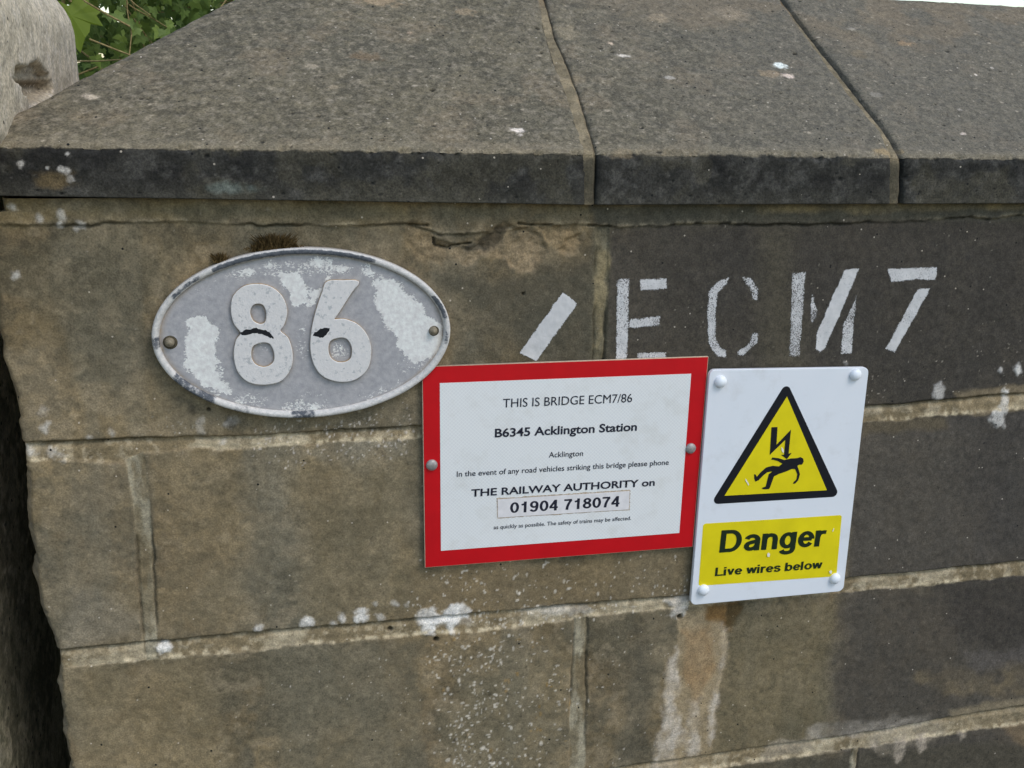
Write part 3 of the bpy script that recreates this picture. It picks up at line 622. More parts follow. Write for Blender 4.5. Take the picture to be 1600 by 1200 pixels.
def rounded(pts, r, n=6):
    """corner-rounded loop"""
    P = [np.array(p, float) for p in pts]; o = []
    for i, p in enumerate(P):
        a = P[i-1]-p; b = P[(i+1) % len(P)]-p; a /= np.linalg.norm(a); b /= np.linalg.norm(b)
        half = math.acos(max(-1, min(1, a@b)))/2; d = r/math.tan(half); ce = p+(a+b)/np.linalg.norm(a+b)*r/math.sin(half)
        s = p+a*d-ce; e = p+b*d-ce; a0 = math.atan2(s[1], s[0]); a1 = math.atan2(e[1], e[0]); da = (a1-a0+math.pi) % (2*math.pi)-math.pi
        for k in range(n+1): o.append(tuple(ce+r*np.array([math.cos(a0+da*k/n), math.sin(a0+da*k/n)])))
    return o
def px(pts, off): return [W2(a, b, off) for a, b in pts]
_cap = []
def capheight():
    if not _cap:
        cu = bpy.data.curves.new('letters', 'FONT'); cu.body = 'H'; ob = bpy.data.objects.new('letters', cu); C.objects.link(ob); bpy.context.evaluated_depsgraph_get().update()
        _cap.append(max(c[1] for c in ob.bound_box)); bpy.data.objects.remove(ob); bpy.data.curves.remove(cu)
    return _cap[0]
# a heavy grotesque alphabet drawn as strokes: cap height 1, stem .2
def _arc(cx, cy_, rx, ry, a0, a1, n=22): return [(cx+rx*math.cos(math.radians(a0+(a1-a0)*i/n)), cy_+ry*math.sin(math.radians(a0+(a1-a0)*i/n))) for i in range(n+1)]
def _sm(pts, n=7):
    P = np.array([pts[0]]+list(pts)+[pts[-1]], float); o = []
    for i in range(1, len(P)-2):
        a, b, c, d = P[i-1], P[i], P[i+1], P[i+2]
        for k in range(n): t = k/n; o.append(tuple(.5*((2*b)+(c-a)*t+(2*a-5*b+4*c-d)*t*t+(3*b-a-3*c+d)*t**3)))
    return o+[tuple(P[-1])]
GL = {
 'D': (.86, [[(.1, 0), (.1, 1)], [(.1, .915), (.38, .915)]+_arc(.38, .5, .30, .415, 90, -90)+[(.1, .085)]]),
 'a': (.66, [[(.50, 0), (.50, .5)], [(.50, .48)]+_arc(.30, .49, .20, .175, 0, 165), _sm([(.50, .42), (.33, .39), (.16, .33), (.115, .2), (.18, .10), (.28, .08), (.41, .13), (.50, .26)])]),
 'n': (.66, [[(.1, 0), (.1, .74)], _sm([(.1, .45), (.16, .59), (.3, .66), (.44, .61), (.49, .48)])+[(.49, 0)]]),
 'g': (.68, [_arc(.30, .37, .205, .29, 0, 360), [(.52, .74), (.52, .0)]+_sm([(.52, -.02), (.47, -.15), (.30, -.195), (.16, -.16), (.11, -.07)])]),
 'e': (.64, [_arc(.31, .37, .21, .29, 0, 325), [(.10, .38), (.52, .38)]]),
 'r': (.44, [[(.1, 0), (.1, .74)], _sm([(.1, .42), (.15, .57), (.26, .645), (.40, .64)])]),
 'L': (.68, [[(.1, 0), (.1, 1)], [(.1, .09), (.64, .09)]]), 'i': (.29, [[(.1, 0), (.1, .74)], [(.1, .84), (.1, 1)]]), 'l': (.29, [[(.1, 0), (.1, 1)]]),
 'v': (.60, [[(.08, .74), (.28, .06)], [(.28, .06), (.48, .74)]]), 'w': (.86, [[(.07, .74), (.23, .05)], [(.23, .05), (.41, .72)], [(.41, .72), (.59, .05)], [(.59, .05), (.75, .74)]]),
 's': (.60, [_sm([(.47, .52), (.41, .63), (.28, .66), (.14, .62), (.11, .53), (.16, .44), (.29, .38), (.43, .31), (.48, .21), (.42, .11), (.29, .075), (.15, .10), (.09, .22)])]),
 'b': (.68, [[(.1, 0), (.1, 1)], _arc(.33, .37, .21, .29, 0, 360)]), 'o': (.68, [_arc(.33, .37, .225, .29, 0, 360)]), ' ': (.32, []),
 '0': (.68, [_arc(.33, .5, .215, .415, 0, 360)]), '1': (.68, [[(.38, 0), (.38, 1)], _sm([(.38, .84), (.28, .76), (.12, .71)])]),
 '9': (.68, [_arc(.32, .68, .205, .24, 0, 360), _sm([(.525, .70), (.525, .45), (.47, .2), (.38, .095), (.27, .085), (.16, .13), (.11, .23)])]),
 '4': (.68, [[(.45, 0), (.45, 1)], [(.44, .94), (.09, .33)], [(.03, .30), (.62, .30)]]), '7': (.68, [[(.05, .91), (.60, .91)], _sm([(.55, .9), (.40, .62), (.30, .3), (.27, 0)])]),
 '8': (.68, [_arc(.33, .735, .185, .18, 0, 360), _arc(.33, .295, .215, .21, 0, 360)])}
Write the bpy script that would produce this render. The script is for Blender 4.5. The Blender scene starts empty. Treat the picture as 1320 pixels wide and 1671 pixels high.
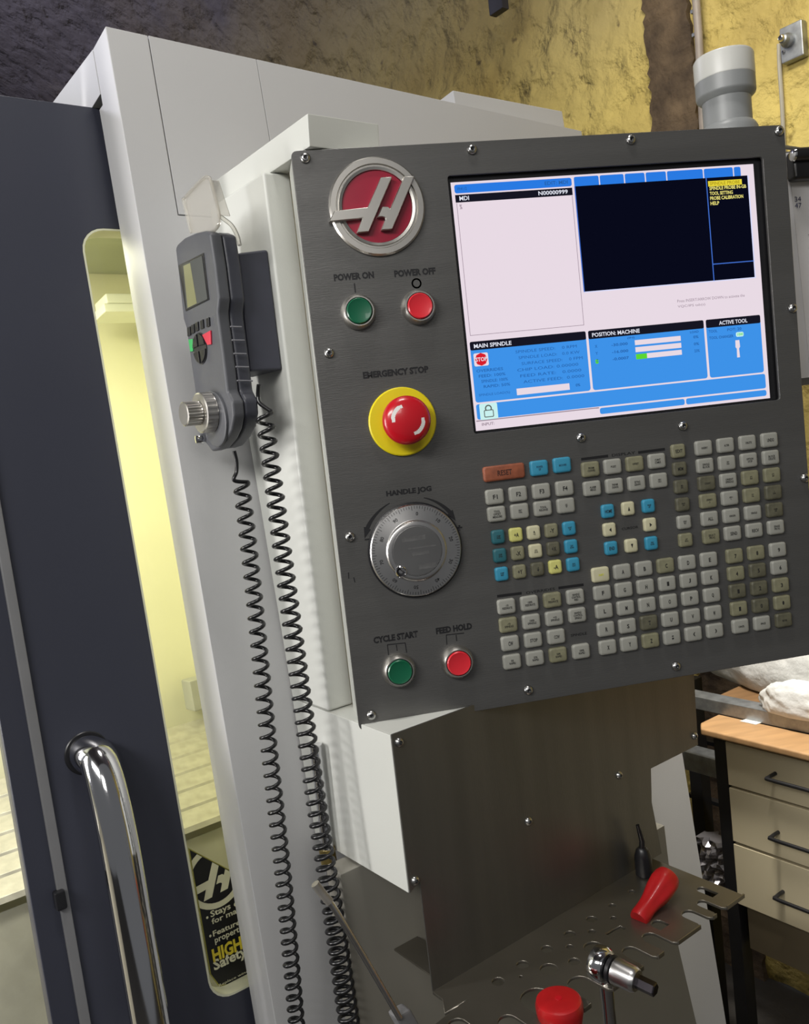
import bpy, bmesh, math, random
from mathutils import Vector, Matrix
random.seed(7)
FLOOR = 1720.0          # height in mm of the survey origin (upper left screw of the control face) above the floor
# ------------------------------------------------------------------ camera, world, lights
CAMR = (Vector((0.97799251, -0.12404604, 0.16775942)), Vector((-0.17712098, -0.06867126, 0.98179041)), Vector((-0.11026696, -0.98989739, -0.08913114)))
CAM = Vector((-80.4225, -782.3006, -251.9505)); FPX = 1400.0; CX, CY = 660.0, 835.5
def ray(x, y):
    c = Vector(((x-CX)/FPX, (y-CY)/FPX, 1.0))
    return Vector((CAMR[0].dot(c), CAMR[1].dot(c), CAMR[2].dot(c)))
def hit(x, y, P, n):                       # survey point: where the sight line of a measured pixel meets a real plane (mm)
    d = ray(x, y); return CAM + d*((P-CAM).dot(n)/d.dot(n))
def S(v): return Vector((v[0]/1000, v[1]/1000, (v[2]+FLOOR)/1000))
scn = bpy.context.scene; col = scn.collection
cam = bpy.data.cameras.new('camera'); co = bpy.data.objects.new('camera', cam); col.objects.link(co)
right = Vector([CAMR[i][0] for i in range(3)]); down = Vector([CAMR[i][1] for i in range(3)]); fwd = Vector([CAMR[i][2] for i in range(3)])
M = Matrix((right, -down, -fwd)).transposed().to_4x4(); M.translation = S(CAM); co.matrix_world = M
cam.sensor_fit = 'HORIZONTAL'; cam.sensor_width = 36; cam.lens = FPX*36/1320; cam.clip_start = .01
scn.camera = co
w = bpy.data.worlds.new('world'); scn.world = w; w.use_nodes = True
w.node_tree.nodes['Background'].inputs[0].default_value = (.95, .97, 1.0, 1); w.node_tree.nodes['Background'].inputs[1].default_value = .13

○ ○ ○

> [EXERCISE DESCRIPTION]: Copy the listing word for word, excluding its pictures.

> [TASK RESPONSE]:
Write part 3 of the bpy script that recreates this picture. It picks up at line 622. More parts follow. Write for Blender 4.5. Take the picture to be 1600 by 1200 pixels.
def rounded(pts, r, n=6):
    """corner-rounded loop"""
    P = [np.array(p, float) for p in pts]; o = []
    for i, p in enumerate(P):
        a = P[i-1]-p; b = P[(i+1) % len(P)]-p; a /= np.linalg.norm(a); b /= np.linalg.norm(b)
        half = math.acos(max(-1, min(1, a@b)))/2; d = r/math.tan(half); ce = p+(a+b)/np.linalg.norm(a+b)*r/math.sin(half)
        s = p+a*d-ce; e = p+b*d-ce; a0 = math.atan2(s[1], s[0]); a1 = math.atan2(e[1], e[0]); da = (a1-a0+math.pi) % (2*math.pi)-math.pi
        for k in range(n+1): o.append(tuple(ce+r*np.array([math.cos(a0+da*k/n), math.sin(a0+da*k/n)])))
    return o
def px(pts, off): return [W2(a, b, off) for a, b in pts]
_cap = []
def capheight():
    if not _cap:
        cu = bpy.data.curves.new('letters', 'FONT'); cu.body = 'H'; ob = bpy.data.objects.new('letters', cu); C.objects.link(ob); bpy.context.evaluated_depsgraph_get().update()
        _cap.append(max(c[1] for c in ob.bound_box)); bpy.data.objects.remove(ob); bpy.data.curves.remove(cu)
    return _cap[0]
# a heavy grotesque alphabet drawn as strokes: cap height 1, stem .2
def _arc(cx, cy_, rx, ry, a0, a1, n=22): return [(cx+rx*math.cos(math.radians(a0+(a1-a0)*i/n)), cy_+ry*math.sin(math.radians(a0+(a1-a0)*i/n))) for i in range(n+1)]
def _sm(pts, n=7):
    P = np.array([pts[0]]+list(pts)+[pts[-1]], float); o = []
    for i in range(1, len(P)-2):
        a, b, c, d = P[i-1], P[i], P[i+1], P[i+2]
        for k in range(n): t = k/n; o.append(tuple(.5*((2*b)+(c-a)*t+(2*a-5*b+4*c-d)*t*t+(3*b-a-3*c+d)*t**3)))
    return o+[tuple(P[-1])]
GL = {
 'D': (.86, [[(.1, 0), (.1, 1)], [(.1, .915), (.38, .915)]+_arc(.38, .5, .30, .415, 90, -90)+[(.1, .085)]]),
 'a': (.66, [[(.50, 0), (.50, .5)], [(.50, .48)]+_arc(.30, .49, .20, .175, 0, 165), _sm([(.50, .42), (.33, .39), (.16, .33), (.115, .2), (.18, .10), (.28, .08), (.41, .13), (.50, .26)])]),
 'n': (.66, [[(.1, 0), (.1, .74)], _sm([(.1, .45), (.16, .59), (.3, .66), (.44, .61), (.49, .48)])+[(.49, 0)]]),
 'g': (.68, [_arc(.30, .37, .205, .29, 0, 360), [(.52, .74), (.52, .0)]+_sm([(.52, -.02), (.47, -.15), (.30, -.195), (.16, -.16), (.11, -.07)])]),
 'e': (.64, [_arc(.31, .37, .21, .29, 0, 325), [(.10, .38), (.52, .38)]]),
 'r': (.44, [[(.1, 0), (.1, .74)], _sm([(.1, .42), (.15, .57), (.26, .645), (.40, .64)])]),
 'L': (.68, [[(.1, 0), (.1, 1)], [(.1, .09), (.64, .09)]]), 'i': (.29, [[(.1, 0), (.1, .74)], [(.1, .84), (.1, 1)]]), 'l': (.29, [[(.1, 0), (.1, 1)]]),
 'v': (.60, [[(.08, .74), (.28, .06)], [(.28, .06), (.48, .74)]]), 'w': (.86, [[(.07, .74), (.23, .05)], [(.23, .05), (.41, .72)], [(.41, .72), (.59, .05)], [(.59, .05), (.75, .74)]]),
 's': (.60, [_sm([(.47, .52), (.41, .63), (.28, .66), (.14, .62), (.11, .53), (.16, .44), (.29, .38), (.43, .31), (.48, .21), (.42, .11), (.29, .075), (.15, .10), (.09, .22)])]),
 'b': (.68, [[(.1, 0), (.1, 1)], _arc(.33, .37, .21, .29, 0, 360)]), 'o': (.68, [_arc(.33, .37, .225, .29, 0, 360)]), ' ': (.32, []),
 '0': (.68, [_arc(.33, .5, .215, .415, 0, 360)]), '1': (.68, [[(.38, 0), (.38, 1)], _sm([(.38, .84), (.28, .76), (.12, .71)])]),
 '9': (.68, [_arc(.32, .68, .205, .24, 0, 360), _sm([(.525, .70), (.525, .45), (.47, .2), (.38, .095), (.27, .085), (.16, .13), (.11, .23)])]),
 '4': (.68, [[(.45, 0), (.45, 1)], [(.44, .94), (.09, .33)], [(.03, .30), (.62, .30)]]), '7': (.68, [[(.05, .91), (.60, .91)], _sm([(.55, .9), (.40, .62), (.30, .3), (.27, 0)])]),
 '8': (.68, [_arc(.33, .735, .185, .18, 0, 360), _arc(.33, .295, .215, .21, 0, 360)])}
Write the bpy script that would produce this render. The script is for Blender 4.5. The Blender scene starts empty. Treat the picture as 1320 pixels wide and 1671 pixels high.
import bpy, bmesh, math, random
from mathutils import Vector, Matrix
random.seed(7)
FLOOR = 1720.0          # height in mm of the survey origin (upper left screw of the control face) above the floor
# ------------------------------------------------------------------ camera, world, lights
CAMR = (Vector((0.97799251, -0.12404604, 0.16775942)), Vector((-0.17712098, -0.06867126, 0.98179041)), Vector((-0.11026696, -0.98989739, -0.08913114)))
CAM = Vector((-80.4225, -782.3006, -251.9505)); FPX = 1400.0; CX, CY = 660.0, 835.5
def ray(x, y):
    c = Vector(((x-CX)/FPX, (y-CY)/FPX, 1.0))
    return Vector((CAMR[0].dot(c), CAMR[1].dot(c), CAMR[2].dot(c)))
def hit(x, y, P, n):                       # survey point: where the sight line of a measured pixel meets a real plane (mm)
    d = ray(x, y); return CAM + d*((P-CAM).dot(n)/d.dot(n))
def S(v): return Vector((v[0]/1000, v[1]/1000, (v[2]+FLOOR)/1000))
scn = bpy.context.scene; col = scn.collection
cam = bpy.data.cameras.new('camera'); co = bpy.data.objects.new('camera', cam); col.objects.link(co)
right = Vector([CAMR[i][0] for i in range(3)]); down = Vector([CAMR[i][1] for i in range(3)]); fwd = Vector([CAMR[i][2] for i in range(3)])
M = Matrix((right, -down, -fwd)).transposed().to_4x4(); M.translation = S(CAM); co.matrix_world = M
cam.sensor_fit = 'HORIZONTAL'; cam.sensor_width = 36; cam.lens = FPX*36/1320; cam.clip_start = .01
scn.camera = co
w = bpy.data.worlds.new('world'); scn.world = w; w.use_nodes = True
w.node_tree.nodes['Background'].inputs[0].default_value = (.95, .97, 1.0, 1); w.node_tree.nodes['Background'].inputs[1].default_value = .13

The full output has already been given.